C’è chi, senza uno straccio di rispetto, ha tirato in ballo la maledizione di Spelacchio, perché da quando c’è lui a piazza Venezia, primi di dicembre, la Roma ha conquistato solo cinque punti in altrettante partite di campionato, ed è stata pure eliminata dalla Coppa Italia. Ma una vittoria, due pareggi e altrettante sconfitte chiamano in causa soltanto la Roma. Trovare altri responsabili, anche se per gioco, non è la strada giusta per risolvere il problema. Che non è nemmeno piccolo, oltre che multiforme. E lo si intuisce (e da almeno un paio di settimane…) dalle dichiarazioni, pre e post gara, di Eusebio Di Francesco. Il quale, sfoggiando una sincerità quasi sconosciuta a questi livelli, non si è mai preoccupato di mettere il dito direttamente nella piaga.
RIMPROVERI MIRATI – Basta saperlo ascoltare con attenzione per capire che troppe cose ultimamente non gli sono piaciute. Eusebio, come tutti gli altri tesserati, ci ha messo del suo, sbagliando valutazioni e scelte; ma, essendo il capo, sta a lui trovare la soluzione per svoltare la crisi. Magari arrivando addirittura ad accusare apertamente i suoi giocatori. Riportiamo, per farci capire meglio, alcune frasi del post Atalanta: «Siamo mancati in personalità e nel desiderio di riprendere la partita. Più che i sistemi di gioco, bisogna scegliere gli uomini a cui affidarsi. Queste partite mi hanno dato risposte positive, è mancata anche personalità, che ci vuole per giocare nella Roma». Chiaro? Personalità, mentalità: due tasti battuti praticamente sempre dal tecnico abruzzese. Soltanto il tempo ci dirà se la sua tattica aggressiva sarà stata vincente, perché il rischio che prevalga la permalosità dei calciatori è sempre dietro l’angolo.

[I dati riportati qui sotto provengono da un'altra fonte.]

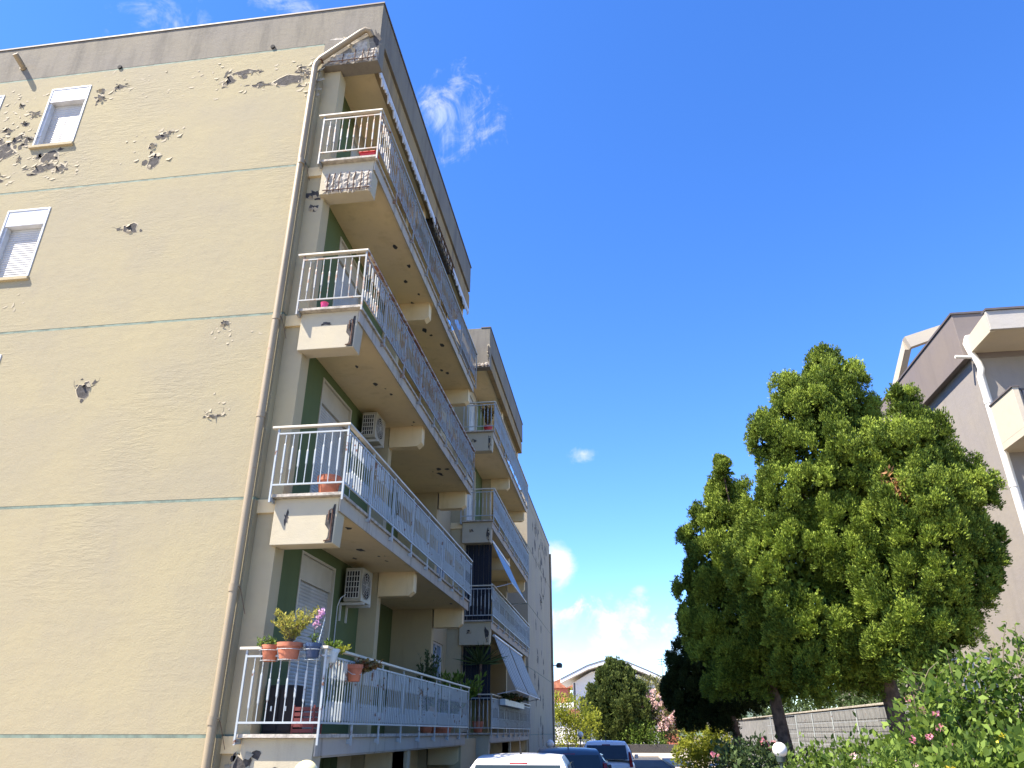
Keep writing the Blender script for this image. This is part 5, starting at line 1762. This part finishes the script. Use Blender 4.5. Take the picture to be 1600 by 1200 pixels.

TESTA E RENDIMENTO – Ma, in termini pratici, che cosa sono personalità e mentalità? La Roma è una squadra strana: ha vinto dodici partite e c’è riuscita soltanto quando è passata in vantaggio. Personalità/mentalità vincente, dunque? Ma la squadra giallorossa non è mai riuscita a conquistare i tre punti se passata in svantaggio. Mentalità/personalità assente, allora? Non solo: la Roma, quando ha beccato gol per prima, è sempre stata battuta. Personalità/mentalità perdente, dunque? Forse solo doppia mentalità/personalità. Chissà. Intanto, non è dato sapere con certezza se i 30 gol all’attivo della Roma (10 più del solo Immobile) siano frutto di un atteggiamento mentale sbagliato o se invece siano colpa di un gioco macchinoso e di punte spuntate. Un sospetto ce lo abbiamo, ma – per ora – ce lo teniamo per noi.
POLLICE VERSO – E così il gradimento popolare nei confronti di Di Francesco, l’inadeguato diventato professore di calcio, ora sta precipitando verso il basso. Colpa dei risultati, ovvio, che tutto condizionano. Ma i rinnovati detrattori sostengono che il momentaccio della Roma è soprattutto figlio suo. Perchè, si dice, nei momenti di difficoltà non sa far altro che mettere in campo tutti gli attaccanti possibili, senza trovare soluzioni tattiche alternative. Oppure gli si rinfaccia di aver esagerato in passato con il turn over, perché cambiando in continuazione non ha creato un’identità reale di squadra e non ha permesso a nessuno (o quasi) di entrare in forma. Accuse, sottolineature, rilievi impensabili soltanto un paio di mesi fa quando la forza della Roma che dava spettacolo in Italia e in Europa erano la duttilità tattica e la forza del turn over. Quindi? Resta una riflessione: i discorsi di oggi sono i discorsi di ieri, perché una volta é la condizione atletica precaria, un’altra la mentalità sbagliata e un’altra ancora la personalità, ma da anni siamo sempre allo stesso punto. Con Tizio o Caio in panchina, con X o Y in campo. E, da anni, non si riesce a trovare una spiegazione concreta. Sta’ a vedere che stavolta è davvero colpa di Spelacchio.